[Stored items from a collection]

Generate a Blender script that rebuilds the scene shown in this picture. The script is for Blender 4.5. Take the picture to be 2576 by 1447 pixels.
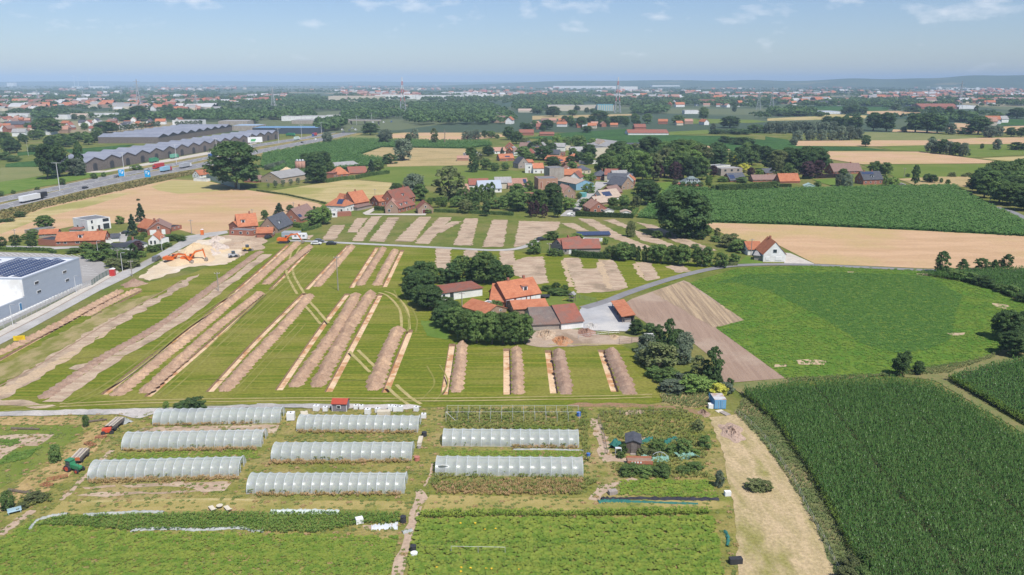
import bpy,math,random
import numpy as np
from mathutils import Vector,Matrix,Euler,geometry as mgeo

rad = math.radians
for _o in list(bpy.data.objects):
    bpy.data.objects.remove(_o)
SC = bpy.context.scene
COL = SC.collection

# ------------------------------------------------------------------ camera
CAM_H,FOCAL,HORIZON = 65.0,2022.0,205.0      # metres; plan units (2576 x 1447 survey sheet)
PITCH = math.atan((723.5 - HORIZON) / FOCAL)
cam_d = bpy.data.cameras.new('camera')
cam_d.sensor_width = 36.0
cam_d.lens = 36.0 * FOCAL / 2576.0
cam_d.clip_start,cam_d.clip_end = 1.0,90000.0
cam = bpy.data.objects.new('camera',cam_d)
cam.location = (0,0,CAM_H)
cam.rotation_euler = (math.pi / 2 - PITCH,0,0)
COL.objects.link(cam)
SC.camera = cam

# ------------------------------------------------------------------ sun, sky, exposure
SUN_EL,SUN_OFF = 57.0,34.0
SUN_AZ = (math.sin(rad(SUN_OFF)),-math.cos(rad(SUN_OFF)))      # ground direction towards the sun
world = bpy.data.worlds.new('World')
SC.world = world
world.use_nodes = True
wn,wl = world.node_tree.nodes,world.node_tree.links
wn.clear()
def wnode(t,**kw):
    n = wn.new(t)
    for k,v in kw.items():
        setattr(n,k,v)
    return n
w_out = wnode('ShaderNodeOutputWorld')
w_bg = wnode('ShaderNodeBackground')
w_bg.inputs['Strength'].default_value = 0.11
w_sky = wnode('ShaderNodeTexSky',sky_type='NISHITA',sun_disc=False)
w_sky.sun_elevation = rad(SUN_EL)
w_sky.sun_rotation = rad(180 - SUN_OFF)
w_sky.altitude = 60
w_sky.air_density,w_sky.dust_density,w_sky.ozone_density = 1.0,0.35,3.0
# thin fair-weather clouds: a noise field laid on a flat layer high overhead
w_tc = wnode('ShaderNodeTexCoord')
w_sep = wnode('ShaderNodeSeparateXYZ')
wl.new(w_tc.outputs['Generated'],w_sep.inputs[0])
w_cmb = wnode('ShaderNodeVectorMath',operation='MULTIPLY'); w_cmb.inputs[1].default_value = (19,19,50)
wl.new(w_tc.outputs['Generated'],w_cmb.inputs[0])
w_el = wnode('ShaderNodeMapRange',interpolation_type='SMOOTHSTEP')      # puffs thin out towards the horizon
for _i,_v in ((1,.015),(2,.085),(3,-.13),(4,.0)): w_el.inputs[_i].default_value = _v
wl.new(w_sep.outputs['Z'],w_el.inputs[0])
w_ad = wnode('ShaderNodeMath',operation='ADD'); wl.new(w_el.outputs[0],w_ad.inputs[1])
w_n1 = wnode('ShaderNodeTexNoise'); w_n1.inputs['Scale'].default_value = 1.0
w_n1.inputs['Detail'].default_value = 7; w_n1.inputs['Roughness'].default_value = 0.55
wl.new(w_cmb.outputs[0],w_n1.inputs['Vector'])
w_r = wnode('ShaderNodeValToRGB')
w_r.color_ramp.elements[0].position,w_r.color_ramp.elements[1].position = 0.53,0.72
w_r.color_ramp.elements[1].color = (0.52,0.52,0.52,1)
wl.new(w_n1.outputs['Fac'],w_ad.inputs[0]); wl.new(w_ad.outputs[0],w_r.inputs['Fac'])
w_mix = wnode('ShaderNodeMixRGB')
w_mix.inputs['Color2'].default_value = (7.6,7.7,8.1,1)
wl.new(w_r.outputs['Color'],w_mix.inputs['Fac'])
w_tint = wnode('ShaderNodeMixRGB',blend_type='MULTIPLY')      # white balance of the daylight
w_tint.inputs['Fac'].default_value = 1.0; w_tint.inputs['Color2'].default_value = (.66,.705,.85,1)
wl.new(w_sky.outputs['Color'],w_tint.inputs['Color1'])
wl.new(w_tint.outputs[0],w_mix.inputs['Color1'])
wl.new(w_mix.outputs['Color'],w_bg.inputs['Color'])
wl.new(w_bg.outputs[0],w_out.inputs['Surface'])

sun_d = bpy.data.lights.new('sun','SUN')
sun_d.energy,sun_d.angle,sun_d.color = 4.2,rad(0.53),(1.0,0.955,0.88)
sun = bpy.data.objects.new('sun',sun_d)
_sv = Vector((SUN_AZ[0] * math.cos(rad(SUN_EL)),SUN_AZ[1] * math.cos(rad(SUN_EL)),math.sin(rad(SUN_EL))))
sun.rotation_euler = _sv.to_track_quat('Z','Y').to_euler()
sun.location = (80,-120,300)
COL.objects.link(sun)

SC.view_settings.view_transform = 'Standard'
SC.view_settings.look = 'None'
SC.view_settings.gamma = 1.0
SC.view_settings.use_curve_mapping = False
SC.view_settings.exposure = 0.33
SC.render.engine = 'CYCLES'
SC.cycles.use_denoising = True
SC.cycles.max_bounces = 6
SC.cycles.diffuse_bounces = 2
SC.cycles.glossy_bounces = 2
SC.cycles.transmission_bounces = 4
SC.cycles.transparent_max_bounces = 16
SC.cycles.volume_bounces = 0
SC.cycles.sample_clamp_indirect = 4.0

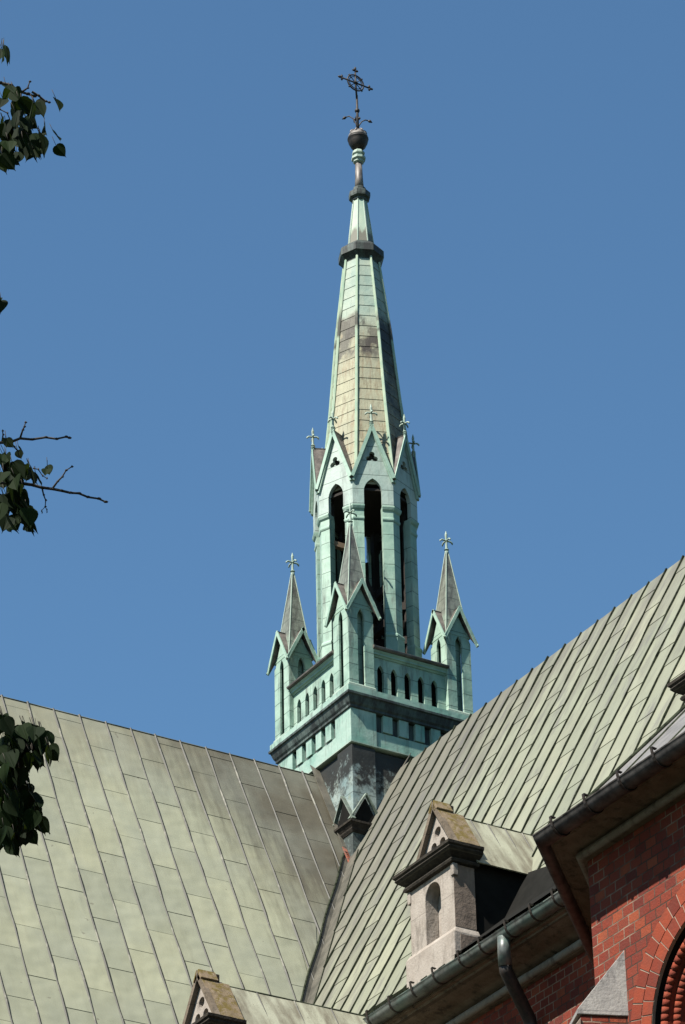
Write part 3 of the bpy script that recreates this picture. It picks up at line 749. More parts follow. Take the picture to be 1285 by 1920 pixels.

▶ **Exercise requirements**
Repeat the material above in full and unchanged, minus its images.

▶ **In response**
Generate a Blender script that rebuilds the scene shown in this picture. The script is for Blender 4.5. Take the picture to be 2576 by 1447 pixels.
import bpy,math,random
import numpy as np
from mathutils import Vector,Matrix,Euler,geometry as mgeo

rad = math.radians
for _o in list(bpy.data.objects):
    bpy.data.objects.remove(_o)
SC = bpy.context.scene
COL = SC.collection

# ------------------------------------------------------------------ camera
CAM_H,FOCAL,HORIZON = 65.0,2022.0,205.0      # metres; plan units (2576 x 1447 survey sheet)
PITCH = math.atan((723.5 - HORIZON) / FOCAL)
cam_d = bpy.data.cameras.new('camera')
cam_d.sensor_width = 36.0
cam_d.lens = 36.0 * FOCAL / 2576.0
cam_d.clip_start,cam_d.clip_end = 1.0,90000.0
cam = bpy.data.objects.new('camera',cam_d)
cam.location = (0,0,CAM_H)
cam.rotation_euler = (math.pi / 2 - PITCH,0,0)
COL.objects.link(cam)
SC.camera = cam

# ------------------------------------------------------------------ sun, sky, exposure
SUN_EL,SUN_OFF = 57.0,34.0
SUN_AZ = (math.sin(rad(SUN_OFF)),-math.cos(rad(SUN_OFF)))      # ground direction towards the sun
world = bpy.data.worlds.new('World')
SC.world = world
world.use_nodes = True
wn,wl = world.node_tree.nodes,world.node_tree.links
wn.clear()
def wnode(t,**kw):
    n = wn.new(t)
    for k,v in kw.items():
        setattr(n,k,v)
    return n
w_out = wnode('ShaderNodeOutputWorld')
w_bg = wnode('ShaderNodeBackground')
w_bg.inputs['Strength'].default_value = 0.11
w_sky = wnode('ShaderNodeTexSky',sky_type='NISHITA',sun_disc=False)
w_sky.sun_elevation = rad(SUN_EL)
w_sky.sun_rotation = rad(180 - SUN_OFF)
w_sky.altitude = 60
w_sky.air_density,w_sky.dust_density,w_sky.ozone_density = 1.0,0.35,3.0
# thin fair-weather clouds: a noise field laid on a flat layer high overhead
w_tc = wnode('ShaderNodeTexCoord')
w_sep = wnode('ShaderNodeSeparateXYZ')
wl.new(w_tc.outputs['Generated'],w_sep.inputs[0])
w_cmb = wnode('ShaderNodeVectorMath',operation='MULTIPLY'); w_cmb.inputs[1].default_value = (19,19,50)
wl.new(w_tc.outputs['Generated'],w_cmb.inputs[0])
w_el = wnode('ShaderNodeMapRange',interpolation_type='SMOOTHSTEP')      # puffs thin out towards the horizon
for _i,_v in ((1,.015),(2,.085),(3,-.13),(4,.0)): w_el.inputs[_i].default_value = _v
wl.new(w_sep.outputs['Z'],w_el.inputs[0])
w_ad = wnode('ShaderNodeMath',operation='ADD'); wl.new(w_el.outputs[0],w_ad.inputs[1])
w_n1 = wnode('ShaderNodeTexNoise'); w_n1.inputs['Scale'].default_value = 1.0
w_n1.inputs['Detail'].default_value = 7; w_n1.inputs['Roughness'].default_value = 0.55
wl.new(w_cmb.outputs[0],w_n1.inputs['Vector'])
w_r = wnode('ShaderNodeValToRGB')
w_r.color_ramp.elements[0].position,w_r.color_ramp.elements[1].position = 0.53,0.72
w_r.color_ramp.elements[1].color = (0.52,0.52,0.52,1)
wl.new(w_n1.outputs['Fac'],w_ad.inputs[0]); wl.new(w_ad.outputs[0],w_r.inputs['Fac'])
w_mix = wnode('ShaderNodeMixRGB')
w_mix.inputs['Color2'].default_value = (7.6,7.7,8.1,1)
wl.new(w_r.outputs['Color'],w_mix.inputs['Fac'])
w_tint = wnode('ShaderNodeMixRGB',blend_type='MULTIPLY')      # white balance of the daylight
w_tint.inputs['Fac'].default_value = 1.0; w_tint.inputs['Color2'].default_value = (.66,.705,.85,1)
wl.new(w_sky.outputs['Color'],w_tint.inputs['Color1'])
wl.new(w_tint.outputs[0],w_mix.inputs['Color1'])
wl.new(w_mix.outputs['Color'],w_bg.inputs['Color'])
wl.new(w_bg.outputs[0],w_out.inputs['Surface'])

sun_d = bpy.data.lights.new('sun','SUN')
sun_d.energy,sun_d.angle,sun_d.color = 4.2,rad(0.53),(1.0,0.955,0.88)
sun = bpy.data.objects.new('sun',sun_d)
_sv = Vector((SUN_AZ[0] * math.cos(rad(SUN_EL)),SUN_AZ[1] * math.cos(rad(SUN_EL)),math.sin(rad(SUN_EL))))
sun.rotation_euler = _sv.to_track_quat('Z','Y').to_euler()
sun.location = (80,-120,300)
COL.objects.link(sun)

SC.view_settings.view_transform = 'Standard'
SC.view_settings.look = 'None'
SC.view_settings.gamma = 1.0
SC.view_settings.use_curve_mapping = False
SC.view_settings.exposure = 0.33
SC.render.engine = 'CYCLES'
SC.cycles.use_denoising = True
SC.cycles.max_bounces = 6
SC.cycles.diffuse_bounces = 2
SC.cycles.glossy_bounces = 2
SC.cycles.transmission_bounces = 4
SC.cycles.transparent_max_bounces = 16
SC.cycles.volume_bounces = 0
SC.cycles.sample_clamp_indirect = 4.0

Write part 3 of the bpy script that recreates this picture. It picks up at line 749. More parts follow. Take the picture to be 1285 by 1920 pixels.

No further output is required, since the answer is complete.